The meaning of this passage is therefore that followers of Jesus, while maintaining the appearance of compliant loyalty to the Roman authorities were to hold fast to a higher allegiance that recognised ultimately all earthly forms of government to be exploitative, idolatrous, and deluded.

 

Jesus, like many of his pharisaic contemporaries, is advocating covert civil disobedience, here taking the form of dramatic illusion: a coin with neither power nor authority is returned to a government with neither power nor authority. The public appearance of obedience is to be maintained only so that the faithful remain free to serve the true source of power and authority, God.

 

The challenge of this text for us today is to not be content with anything less than God's reign of justice and peace coming in our midst. Yes, at times we are to be ambiguous; at times we are to compromise; and at times we must keep our heads down. But this can never be at the cost of losing our vision and our belief in a changed world – a world that reflects the inclusive love of God.

 

I am indebted to Philip Culbertson 's A Word Fitly Spoken.

 

[i] Among the regular taxes mentioned in the sources are the head or capitation tax; the salt tax; the corvee ; the coronation or crown tax; the tax of one third of the grain produced in a field; the tax of one-half of the fruit of a tree; the estate tax; the revenues tax; the tax on movable property; the imperial gifts tax; the buying and selling tax; the crafts tax; the tax on dwellings in Jerusalem; the change of domain tax; the military defence tax; and numerous port duties, road and bridge tolls, not to mention fines and bribes.

 

[ii] The civil taxes are to be distinguished from the obligatory religious gifts and offerings.

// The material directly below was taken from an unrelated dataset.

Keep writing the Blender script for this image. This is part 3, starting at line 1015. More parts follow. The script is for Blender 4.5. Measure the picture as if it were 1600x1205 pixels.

These obligatory gifts produced far less controversy within the Jewish community.

 

[iii] Refer to Josephus' Antiquities 17.32.

 

[iv] Deuteronomy 5:8 forbids the construction of any image, although there is of course debate regarding what this in fact means.

 

[v] What we have here is rather the sort of "trick" typical to rabbinic argument, that is, a clever learned argument in which equally matched opponents try to cause each other to falter in their logic. It was a way in which the "academics" of the period behaved with each other.

 

[vi] Hypocrite is not an adequate translation of the Greek hypokritai. The American Heritage Dictionary carries three possible meanings: a respected person, an impartial person, or a person who seeks simplistic answers.